The problem is that it isn’t true. The original source of the statistic seems to be this comparatively sober CNN Money story, which cites WINGX Advance, a tracking firm, as saying that “roughly 1,700 private flights are expected over the course of the week.”

But look a bit closer at that number. For one thing, WINGX says that the 1,700 number “is twice as many as normal” – which means that normally, even when there’s no major conference going on in Davos, there are roughly 850 flights. As a result, the number of Davos-related flights should be given as 850, not 1,700.

But in fact it’s much lower than that, as the other numbers in the CNN Money story would indicate. NetJets, for instance, says that it “it will operate about 80 flights in and out of the region over the week,” while rival Vistajet is operating about 20. Those numbers seem much closer to reality.

So, what explains the discrepancy? I asked WINGX, and it turns out that the 1,700 number doesn’t actually measure jets at all: it measures something called “movements.” A typical jet, for instance, might fly its plutocratic payload into Zurich airport to drop off its passengers, then fly to Dubendorf to park, then fly back to Zurich for pick-up, and then fly out of Switzerland altogether.

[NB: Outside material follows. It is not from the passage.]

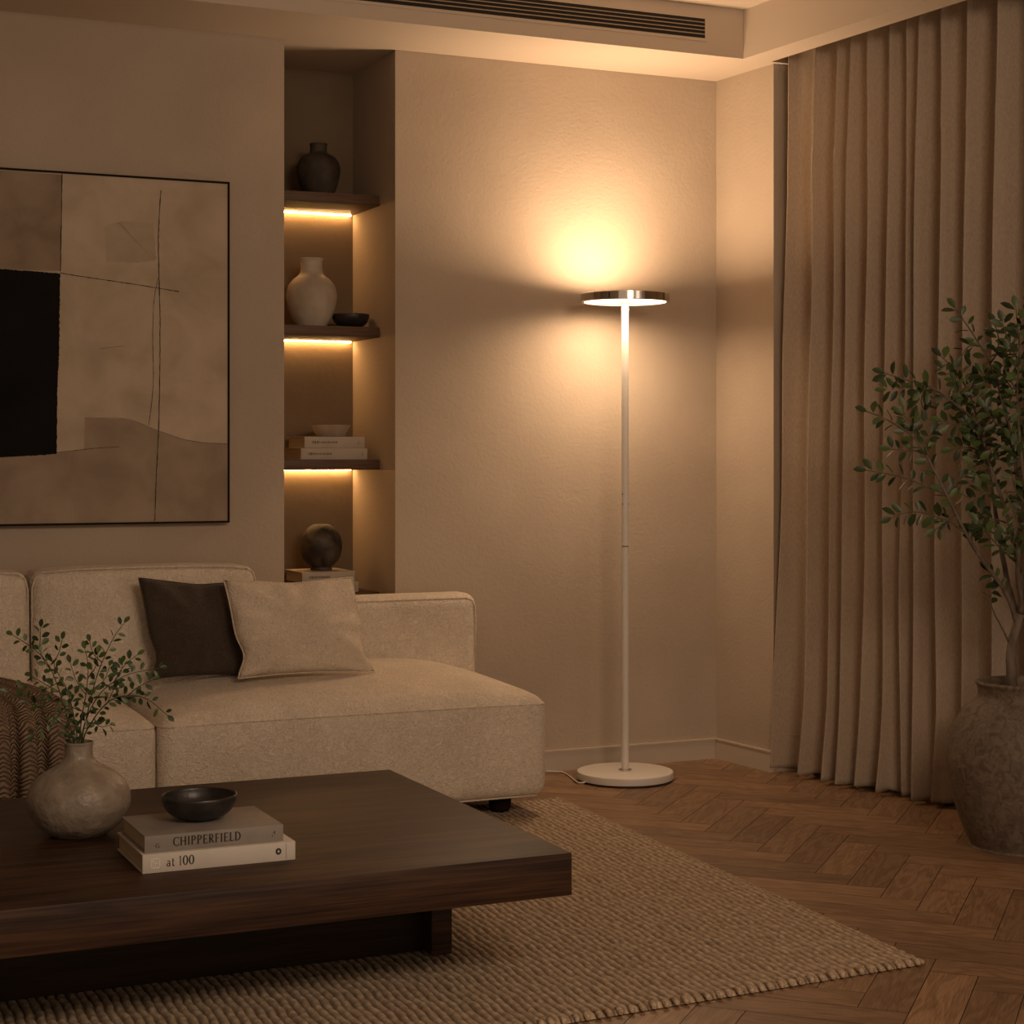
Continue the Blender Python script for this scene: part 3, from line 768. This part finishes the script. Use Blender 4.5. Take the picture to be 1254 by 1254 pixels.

That’s four flights, and six “movements,” because taking off from Zurich and landing in Dubendorf count as a movement each.

And while some billionaires are surely happy for their jets to sit idle for the entire week of Davos, many corporate jets will be used for other purposes during the week before coming back. Essentially, the Zurich area is becoming a temporary hub for a lot of non-Davos-related private aviation, all of which is being included in the “1,700 jets” figure.

So how many private jets are flying in to Davos? If you take the 850 number and divide it by 4, that gets about 210; dividing by 5 gets you 170. Call it 200 altogether, not 1,700. The headlines, it seems, are off by an entire order of magnitude.